▸ Prompt
Starting at the first line of the listing below, retype each line up to and including the one that contains "mb.obj('steps',M_beam,deck,.006)". Leave pictures out.

# # # #

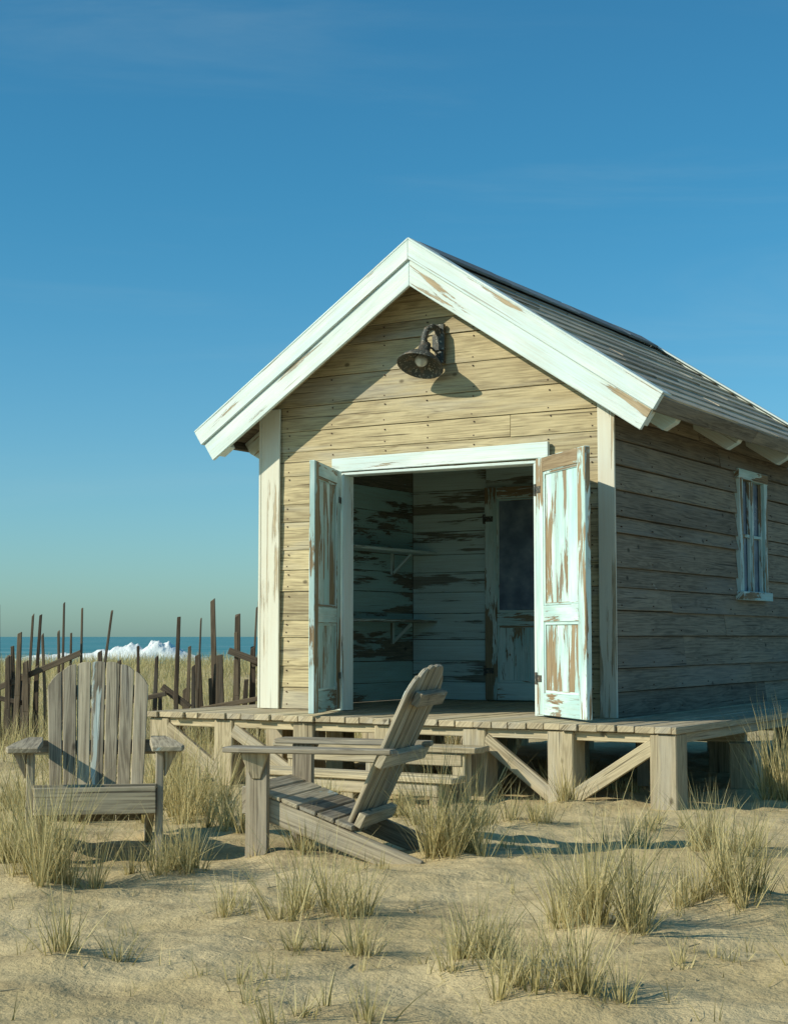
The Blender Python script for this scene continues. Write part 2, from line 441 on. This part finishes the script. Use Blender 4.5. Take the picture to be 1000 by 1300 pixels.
# ------------------------------------------------------------------ DECK
deck=empty('timber_deck',(1.60,11.5,DECK),math.radians(-31))
DX0,DX1,DY0,DY1=-3.67,.80,-.85,4.95
mb=MB(); x=DX0
while x<DX1-.02:
    w=min(U(.12,.15),DX1-x)
    ys=[DY0+U(-.018,.012),U(.8,3.4),DY1]
    for a,b in zip(ys,ys[1:]):
        zt=U(-.003,.003)-.003
        mb.box(x+.003,x+w-.003,a+.002,b-.002,-.045+zt,zt,'y',jit=.0015)
    x+=w
mb.obj('deck_boards',M_deck,deck,.004)
mb=MB()
mb.box(DX0+.01,DX1-.02,DY0+.05,DY0+.09,-.115,-.052); mb.box(DX1-.07,DX1-.03,DY0+.1,DY1,-.115,-.052,'y'); mb.box(DX0+.03,DX0+.07,DY0+.1,DY1,-.115,-.052,'y')
for y in(.8,2.4,4.2): mb.box(DX0+.1,DX1-.1,y,y+.06,-.2,-.053)
mb.obj('joists',M_beam,deck)
mb=MB()
for y in(-.73,.85,2.45,4.25):
    for x in(.69,-.05,-.72,-1.45,-2.17,-2.92,-3.55):
        s=.096*U(.92,1.04); yy=y
        mb.box(x-s,x+s,yy-s,yy+s,-.68,-.054 if y<0 else -.201,'z',jit=.004)
mb.obj('posts',M_beam,deck,.008)
mb=MB()
yb=-.80
mb.beam((-.64,yb,-.13),(-.12,yb,-.50),.10,.04,(1,0,0)); mb.beam((.62,yb,-.13),(.04,yb,-.50),.10,.04,(1,0,0))
mb.beam((-3.48,yb,-.13),(-2.98,yb,-.45),.10,.04,(1,0,0)); mb.beam((-2.83,yb,-.13),(-2.26,yb,-.45),.10,.04,(1,0,0))
mb.obj('braces',M_beam,deck)
mb=MB()
def steps():
    for (y0,z) in((-1.16,-.17),(-1.48,-.35)):
        for k in range(2):
            a=y0+k*.15; mb.box(-2.2+U(-.03,.03),-.55+U(-.03,.03),a+.004,a+.142,z-.04,z,jit=.003)
        mb.box(-2.1,-.65,y0+.03,y0+.06,z-.13,z-.043)
    for x in(-2.05,-1.38,-.68):
        mb.box(x-.05,x+.05,-1.12,-1.02,-.66,-.212,'z'); mb.box(x-.05,x+.05,-1.44,-1.34,-.66,-.392,'z')
steps()
mb.obj('steps',M_beam,deck,.006)

# ------------------------------------------------------------------ CHAIRS
def chair(name,loc,rz):
    e=empty(name,loc,rz)
    mb=MB()
    for s in(-1,1):
        x0,x1=sorted((s*.31,s*.35)); mb.box(x0,x1,-.335,-.215,-.03,.555,'z',jit=.002)
        mb.prism([(s*.352,-.20,.555),(s*.352,-.34,.555),(s*.352,-.30,.42),(s*.352,-.25,.42)],[(s*.385,-.20,.555),(s*.42,-.34,.555),(s*.36,-.30,.42),(s*.36,-.25,.42)],(0,0,1))
    mb.obj('legs',M_chair,e,.005)
    mb=MB()
    for s in(-1,1):
        pr=[(-.345,.365),(-.345,.235),(.42,-.02),(.58,-.02),(.60,.03)]
        x0,x1=s*.268,s*.306
        mb.prism([(x0,y,z) for y,z in pr],[(x1,y,z) for y,z in pr],(0,1,-.35))
    mb.obj('side_rails',M_chair,e,.005)
    mb=MB()
    n=6
    for i in range(n):
        y0=-.345+i*.098; y1=y0+.088
        zt=lambda y:.366-(y+.345)*.345
        zz=U(0,.004)
        mb.hexa([(-.315,y0,zt(y0)),(.315,y0,zt(y0)),(.315,y1,zt(y1)),(-.315,y1,zt(y1)),(-.315,y0,zt(y0)+.022+zz),(.315,y0,zt(y0)+.022+zz),(.315,y1,zt(y1)+.022+zz),(-.315,y1,zt(y1)+.022+zz)],(1,0,0),jit=.002)
    mb.box(-.309,.309,-.372,-.347,.235,.375,jit=.002)
    mb.obj('seat',M_chair,e,.004)
    mb=MB()
    for s in(-1,1):
        out=[(.285,-.43),(.44,-.43),(.455,-.33),(.43,.05),(.385,.46),(.30,.47),(.285,.1)]
        mb.prism([(s*x,y,.557) for x,y in out],[(s*x,y,.585) for x,y in out],(0,1,0))
    mb.obj('armrests',M_chair,e,.005)
    b0=Vector((0,.20,.20)); b1=Vector((0,.58,1.0)); d=(b1-b0).normalized(); n_=Vector((0,d.z,-d.y))
    mb=MB(); K=7
    for i in range(K):
        c=(i-(K-1)/2)
        xb0=(c-.5)*.071+.003; xb1=(c+.5)*.071-.003
        xt0=(c-.5)*.082+.003; xt1=(c+.5)*.082-.003
        def top(x): return .89-.8*x*x-(14.0*x**4)
        A=[]
        for (x,l) in [(xb0,-.06),(xb1,-.06),(xt1,top(xt1)),((xt0*.35+xt1*.65),top(xt0*.35+xt1*.65)+.006),((xt0*.65+xt1*.35),top(xt0*.65+xt1*.35)+.006),(xt0,top(xt0))]:
            A.append(b0+d*l+Vector((x,0,0)))
        off=U(-.004,.004)-.012*abs(c)/3
        mb.prism([p+n_*off for p in A],[p+n_*(.022+off) for p in A],d)
    mb.obj('backrest',M_chair,e,.004)
    mb=MB()
    for l,w2 in((.04,.27),(.385,.385),(.72,.235)):
        p=b0+d*l+n_*.047
        mb.beam(p-Vector((w2,0,0)),p+Vector((w2,0,0)),.04,.075,n_)
    mb.obj('back_battens',M_chair,e,.004)
    return e
chair('adirondack_chair',(-1.60,8.55,0.0),math.radians(10))
chair('adirondack_chair.001',(-.34,8.43,0.0),math.radians(-107.5))

# ------------------------------------------------------------------ terrain
CL=[ # x,y,h,w,n
(-1.615,7.26,.50,.32,330),(-1.086,7.62,.30,.30,240),(-1.19,9.7,.44,.50,380),(-1.144,5.65,.24,.30,90),(-.73,6.63,.19,.30,80),
(-.26,6.53,.32,.42,300),(-.20,5.72,.19,.32,120),(.306,8.16,.54,.27,400),(.82,9.7,.2,.2,110),(.82,6.18,.43,.34,430),
(1.27,8.78,.2,.26,100),(1.73,8.45,.32,.34,240),(1.43,6.72,.38,.34,340),(.286,5.45,.27,.24,200),(.507,5.07,.27,.28,280),
(2.72,11.0,.62,.30,260),(1.15,10.55,.28,.14,90),(-.53,8.2,.2,.3,120),(0.02,9.9,.22,.3,120),(-.17,4.85,.13,.3,90),
(1.72,11.6,.15,.3,120),(1.05,5.5,.10,.3,60),(-2.4,10.2,.42,.5,260),(-1.9,9.8,.36,.4,220),(-1.7,11.8,.4,.5,260),
(-1.85,7.7,.36,.3,220),(-.95,9.2,.30,.3,180),(.45,9.4,.25,.25,110),(-1.35,10.6,.40,.5,260),(-2.6,12.5,.4,.7,260),(-3.0,11,.4,.6,240),(2.2,7.6,.3,.4,200),
(-.45,10.2,.25,.3,120),(1.9,6.9,.25,.3,120),(.95,8.0,.08,.3,40),(-2.15,9.0,.3,.4,160),(1.35,12.4,.2,.4,120),(2.9,12.2,.5,.4,240),(3.3,10.2,.35,.5,200),(-2.0,6.0,.25,.3,120),(-.5,5.2,.1,.3,50),(1.45,5.4,.2,.3,110),
(.62,8.75,.12,.35,60),(1.55,9.6,.2,.3,90),(-.1,7.6,.1,.3,50),(.95,7.3,.08,.4,40),
]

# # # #

▸ Response to this exercise
The Blender Python script for this scene continues. Write part 2, from line 441 on. This part finishes the script. Use Blender 4.5. Take the picture to be 1000 by 1300 pixels.
# ------------------------------------------------------------------ DECK
deck=empty('timber_deck',(1.60,11.5,DECK),math.radians(-31))
DX0,DX1,DY0,DY1=-3.67,.80,-.85,4.95
mb=MB(); x=DX0
while x<DX1-.02:
    w=min(U(.12,.15),DX1-x)
    ys=[DY0+U(-.018,.012),U(.8,3.4),DY1]
    for a,b in zip(ys,ys[1:]):
        zt=U(-.003,.003)-.003
        mb.box(x+.003,x+w-.003,a+.002,b-.002,-.045+zt,zt,'y',jit=.0015)
    x+=w
mb.obj('deck_boards',M_deck,deck,.004)
mb=MB()
mb.box(DX0+.01,DX1-.02,DY0+.05,DY0+.09,-.115,-.052); mb.box(DX1-.07,DX1-.03,DY0+.1,DY1,-.115,-.052,'y'); mb.box(DX0+.03,DX0+.07,DY0+.1,DY1,-.115,-.052,'y')
for y in(.8,2.4,4.2): mb.box(DX0+.1,DX1-.1,y,y+.06,-.2,-.053)
mb.obj('joists',M_beam,deck)
mb=MB()
for y in(-.73,.85,2.45,4.25):
    for x in(.69,-.05,-.72,-1.45,-2.17,-2.92,-3.55):
        s=.096*U(.92,1.04); yy=y
        mb.box(x-s,x+s,yy-s,yy+s,-.68,-.054 if y<0 else -.201,'z',jit=.004)
mb.obj('posts',M_beam,deck,.008)
mb=MB()
yb=-.80
mb.beam((-.64,yb,-.13),(-.12,yb,-.50),.10,.04,(1,0,0)); mb.beam((.62,yb,-.13),(.04,yb,-.50),.10,.04,(1,0,0))
mb.beam((-3.48,yb,-.13),(-2.98,yb,-.45),.10,.04,(1,0,0)); mb.beam((-2.83,yb,-.13),(-2.26,yb,-.45),.10,.04,(1,0,0))
mb.obj('braces',M_beam,deck)
mb=MB()
def steps():
    for (y0,z) in((-1.16,-.17),(-1.48,-.35)):
        for k in range(2):
            a=y0+k*.15; mb.box(-2.2+U(-.03,.03),-.55+U(-.03,.03),a+.004,a+.142,z-.04,z,jit=.003)
        mb.box(-2.1,-.65,y0+.03,y0+.06,z-.13,z-.043)
    for x in(-2.05,-1.38,-.68):
        mb.box(x-.05,x+.05,-1.12,-1.02,-.66,-.212,'z'); mb.box(x-.05,x+.05,-1.44,-1.34,-.66,-.392,'z')
steps()
mb.obj('steps',M_beam,deck,.006)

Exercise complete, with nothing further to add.